Esta manchete do antigo Diário de Lisboa presta-se facilmente a um enorme equívoco. Plausivelmente, a notícia é de 1973 - não se consegue perceber a data - e estamos em plena ditadura, com o Prof. Marcello Caetano no presidência do Conselho de Ministros. A ideia de sacrifício pedido aos portugueses parece permitir estabelecer uma analogia entre a situação de então e a que vivemos hoje em dia. Recolhi a imagem no facebook e alguns dos comentários enfatizavam que a diferença seria a da existência da liberdade, mas que rapidamente caminharemos para uma nova ditadura. Será assim? Será semelhante a situação de hoje àquela que se vivia no período anterior ao 25 de Abril de 1974.
A crise retratada no Diário de Lisboa é a resultante do choque petrolífero dos anos setenta, a nossa deve-se à questão da dívida soberana. Mas o problema não está aí. O problema é a questão da liberdade. Naqueles anos, a liberdade era sentida como uma antídoto à vida sacrificada, como uma promessa onde uma vida boa e decente seria possível. A liberdade representava a possibilidade de fugir ao altar onde as esperanças eram ritualmente executadas. Não por acaso, Marcello Caetano pede sacrifício económico e sacrifício da liberdade.
O que mudou foi o estatuto da liberdade. A liberdade deixou de ser um direito que se reivindica ao soberano para passar a ser, como muito bem notou Zygmunt Bauman, um dever que eu tenho de realizar. Passos Coelho não dirá que algumas liberdades terão de ser sacrificadas, mas apela continuamente a que todos - desde jovens a velhos desempregados - realizem a liberdade através da iniciativa. Assim, o drama é que a liberdade não significa apenas o direito de reunião e de associação, de participar na vida cívica ou poder tomar a palavra e exercer o direito de crítica. A liberdade é também a exigência de ser completa e totalmente responsável pelo seu destino, não contar com uma teia social de protecção e de enquadramento, assumir-se como mónada racional que apenas conta consigo.
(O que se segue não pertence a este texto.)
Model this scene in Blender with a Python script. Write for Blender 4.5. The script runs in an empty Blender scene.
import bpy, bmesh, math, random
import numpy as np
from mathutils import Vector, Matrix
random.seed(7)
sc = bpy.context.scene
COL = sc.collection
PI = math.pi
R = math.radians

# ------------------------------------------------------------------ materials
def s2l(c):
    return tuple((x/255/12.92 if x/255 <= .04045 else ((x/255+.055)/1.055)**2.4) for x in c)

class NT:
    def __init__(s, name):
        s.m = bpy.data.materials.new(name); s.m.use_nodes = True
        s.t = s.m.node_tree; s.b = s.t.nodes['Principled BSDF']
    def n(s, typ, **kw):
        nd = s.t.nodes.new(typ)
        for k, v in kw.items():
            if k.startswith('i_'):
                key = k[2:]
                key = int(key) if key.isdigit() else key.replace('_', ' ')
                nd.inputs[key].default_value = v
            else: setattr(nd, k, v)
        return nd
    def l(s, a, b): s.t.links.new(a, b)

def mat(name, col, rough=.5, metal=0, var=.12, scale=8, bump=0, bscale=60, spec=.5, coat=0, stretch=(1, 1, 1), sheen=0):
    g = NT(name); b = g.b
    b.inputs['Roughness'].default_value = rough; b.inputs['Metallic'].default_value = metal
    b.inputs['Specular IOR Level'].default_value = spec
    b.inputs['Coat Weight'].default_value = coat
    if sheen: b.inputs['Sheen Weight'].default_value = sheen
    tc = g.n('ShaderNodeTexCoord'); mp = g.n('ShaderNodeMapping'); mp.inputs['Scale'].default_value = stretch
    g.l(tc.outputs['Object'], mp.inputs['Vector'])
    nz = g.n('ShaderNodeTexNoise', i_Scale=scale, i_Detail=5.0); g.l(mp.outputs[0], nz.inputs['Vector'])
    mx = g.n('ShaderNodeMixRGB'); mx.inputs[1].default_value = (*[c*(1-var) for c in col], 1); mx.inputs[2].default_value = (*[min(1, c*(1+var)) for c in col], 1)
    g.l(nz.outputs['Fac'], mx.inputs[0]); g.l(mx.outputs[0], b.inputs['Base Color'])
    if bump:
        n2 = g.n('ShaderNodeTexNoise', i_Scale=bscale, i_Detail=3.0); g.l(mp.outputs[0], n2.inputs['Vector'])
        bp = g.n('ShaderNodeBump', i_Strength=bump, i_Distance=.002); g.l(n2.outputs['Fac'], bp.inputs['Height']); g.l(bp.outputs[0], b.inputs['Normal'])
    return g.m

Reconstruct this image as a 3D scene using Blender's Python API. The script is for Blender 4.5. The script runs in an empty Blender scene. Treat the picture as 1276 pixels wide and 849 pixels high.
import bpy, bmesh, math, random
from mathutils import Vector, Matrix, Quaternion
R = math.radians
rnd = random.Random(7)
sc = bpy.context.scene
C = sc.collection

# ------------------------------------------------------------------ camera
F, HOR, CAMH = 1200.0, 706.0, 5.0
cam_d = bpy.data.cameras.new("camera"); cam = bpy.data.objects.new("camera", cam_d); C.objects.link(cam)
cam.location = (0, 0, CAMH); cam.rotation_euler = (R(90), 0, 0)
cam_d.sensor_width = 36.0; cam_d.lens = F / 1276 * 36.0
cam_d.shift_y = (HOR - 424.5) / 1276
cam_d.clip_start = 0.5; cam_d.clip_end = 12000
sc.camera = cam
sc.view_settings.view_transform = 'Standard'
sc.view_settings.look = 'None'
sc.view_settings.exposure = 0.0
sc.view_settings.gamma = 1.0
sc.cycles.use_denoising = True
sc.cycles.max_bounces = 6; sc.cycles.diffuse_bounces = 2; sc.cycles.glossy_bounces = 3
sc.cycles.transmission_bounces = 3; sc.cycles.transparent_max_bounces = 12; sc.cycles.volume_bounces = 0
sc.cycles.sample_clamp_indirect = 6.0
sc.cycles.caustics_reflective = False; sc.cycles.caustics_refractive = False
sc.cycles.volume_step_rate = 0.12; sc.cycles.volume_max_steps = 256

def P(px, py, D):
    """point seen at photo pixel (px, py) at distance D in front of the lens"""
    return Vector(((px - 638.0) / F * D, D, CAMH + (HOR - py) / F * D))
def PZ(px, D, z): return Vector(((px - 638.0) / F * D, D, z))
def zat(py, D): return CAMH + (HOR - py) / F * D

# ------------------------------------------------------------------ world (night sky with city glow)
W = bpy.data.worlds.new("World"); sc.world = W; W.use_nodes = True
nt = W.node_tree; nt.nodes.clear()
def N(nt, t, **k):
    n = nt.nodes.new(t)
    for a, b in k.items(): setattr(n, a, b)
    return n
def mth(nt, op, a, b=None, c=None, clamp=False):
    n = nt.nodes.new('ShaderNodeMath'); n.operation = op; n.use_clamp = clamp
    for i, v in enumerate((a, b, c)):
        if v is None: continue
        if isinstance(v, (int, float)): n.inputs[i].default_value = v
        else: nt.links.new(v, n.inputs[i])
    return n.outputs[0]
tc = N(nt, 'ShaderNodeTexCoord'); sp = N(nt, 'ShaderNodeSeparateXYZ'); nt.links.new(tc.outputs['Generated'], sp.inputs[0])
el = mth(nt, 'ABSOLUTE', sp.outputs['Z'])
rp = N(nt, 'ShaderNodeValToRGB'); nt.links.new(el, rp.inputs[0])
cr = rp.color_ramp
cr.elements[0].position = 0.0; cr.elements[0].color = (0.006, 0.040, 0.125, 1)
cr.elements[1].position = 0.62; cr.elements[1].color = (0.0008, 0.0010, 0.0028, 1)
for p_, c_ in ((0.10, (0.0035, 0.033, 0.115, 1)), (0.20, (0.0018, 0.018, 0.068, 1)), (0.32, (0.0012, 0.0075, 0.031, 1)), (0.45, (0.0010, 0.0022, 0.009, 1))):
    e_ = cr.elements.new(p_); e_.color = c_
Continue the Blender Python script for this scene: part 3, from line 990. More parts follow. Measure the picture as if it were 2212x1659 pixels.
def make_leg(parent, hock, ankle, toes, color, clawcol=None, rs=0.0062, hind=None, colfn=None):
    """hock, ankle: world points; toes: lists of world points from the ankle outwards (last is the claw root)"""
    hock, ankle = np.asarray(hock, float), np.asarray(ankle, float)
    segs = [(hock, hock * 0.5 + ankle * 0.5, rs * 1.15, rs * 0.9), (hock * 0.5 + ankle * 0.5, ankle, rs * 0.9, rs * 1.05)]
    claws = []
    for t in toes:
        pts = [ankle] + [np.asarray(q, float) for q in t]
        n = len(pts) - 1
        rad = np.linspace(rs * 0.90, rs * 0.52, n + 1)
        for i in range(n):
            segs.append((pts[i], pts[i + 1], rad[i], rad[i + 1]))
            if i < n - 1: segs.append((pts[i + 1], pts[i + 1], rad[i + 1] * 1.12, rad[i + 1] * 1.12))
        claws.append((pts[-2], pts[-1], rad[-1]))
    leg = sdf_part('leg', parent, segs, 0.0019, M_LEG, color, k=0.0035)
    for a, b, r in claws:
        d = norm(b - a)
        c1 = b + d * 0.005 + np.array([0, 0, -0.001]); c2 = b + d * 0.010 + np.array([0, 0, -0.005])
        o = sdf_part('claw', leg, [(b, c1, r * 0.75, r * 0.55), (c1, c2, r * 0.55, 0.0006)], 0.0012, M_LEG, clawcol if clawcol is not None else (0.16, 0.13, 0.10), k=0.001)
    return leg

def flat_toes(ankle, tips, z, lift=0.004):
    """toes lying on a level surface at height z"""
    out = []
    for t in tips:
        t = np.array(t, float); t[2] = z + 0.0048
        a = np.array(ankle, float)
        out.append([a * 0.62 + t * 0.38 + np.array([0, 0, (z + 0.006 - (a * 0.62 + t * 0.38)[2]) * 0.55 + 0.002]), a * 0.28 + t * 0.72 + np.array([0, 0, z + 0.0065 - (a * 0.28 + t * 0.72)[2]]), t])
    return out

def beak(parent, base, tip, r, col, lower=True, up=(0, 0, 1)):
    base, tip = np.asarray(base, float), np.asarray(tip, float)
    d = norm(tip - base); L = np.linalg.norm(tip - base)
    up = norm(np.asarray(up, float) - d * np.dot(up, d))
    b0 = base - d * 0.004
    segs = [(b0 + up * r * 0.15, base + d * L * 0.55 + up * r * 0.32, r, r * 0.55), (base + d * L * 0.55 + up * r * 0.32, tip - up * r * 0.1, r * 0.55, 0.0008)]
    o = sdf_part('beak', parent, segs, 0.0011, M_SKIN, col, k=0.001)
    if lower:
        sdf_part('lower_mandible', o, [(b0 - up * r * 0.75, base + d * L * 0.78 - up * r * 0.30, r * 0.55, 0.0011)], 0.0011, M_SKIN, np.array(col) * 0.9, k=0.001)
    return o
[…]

Os ataques ao Serviço Nacional de Saúde, ao sistema público de educação e à protecção social não são feitos em nome de uma aspiração à ditadura. Pelo contrário, eles são o efeito de uma exigência moral de liberdade, são o resultado de um imperativo que nos manda ser livres até às últimas consequências. A ideologia dominante, aquela que tomou conta da governação portuguesa, olha para cada ser humano como uma encarnação do herói americano que, com a sua autonomia, independência e coragem, empurra, a cada dia que passa, a fronteira mais para lá, conquistando território, desbravando caminhos sem contar com qualquer laço social de protecção. Esta narrativa subjacente às práticas governativas justifica os sacrifícios em nome da liberdade e não da ditadura. Muitos dos comentadores de direita e dos bloguistas liberais que enxameiam o espaço público representam a realidade social à luz desta narrativa imaginária.
Se a esquerda quer perceber o que se está a passar, então o melhor é deixar de lado os quadros mentais de há 50 anos e compreender as novas realidades e a natureza moral delas. A ameaça não vem da ditadura, de um governo despótico que tolha a iniciativa, mas de uma exigência de liberdade que se tornou um terrível fardo para a generalidade dos indivíduos. Nunca como hoje fez sentido a proposição de Sartre "o homem está condenado a ser livre". Cortados os elos de ligação do indivíduo à comunidade, cada um está só com a sua liberdade. A família está em destroços e o Estado social é destruído metodicamente em cada dia que passa. Tudo isto, porém, é feito em nome da liberdade, em nome desse projecto delirante que vê no homem um mero ser racional desligado da sua natureza social.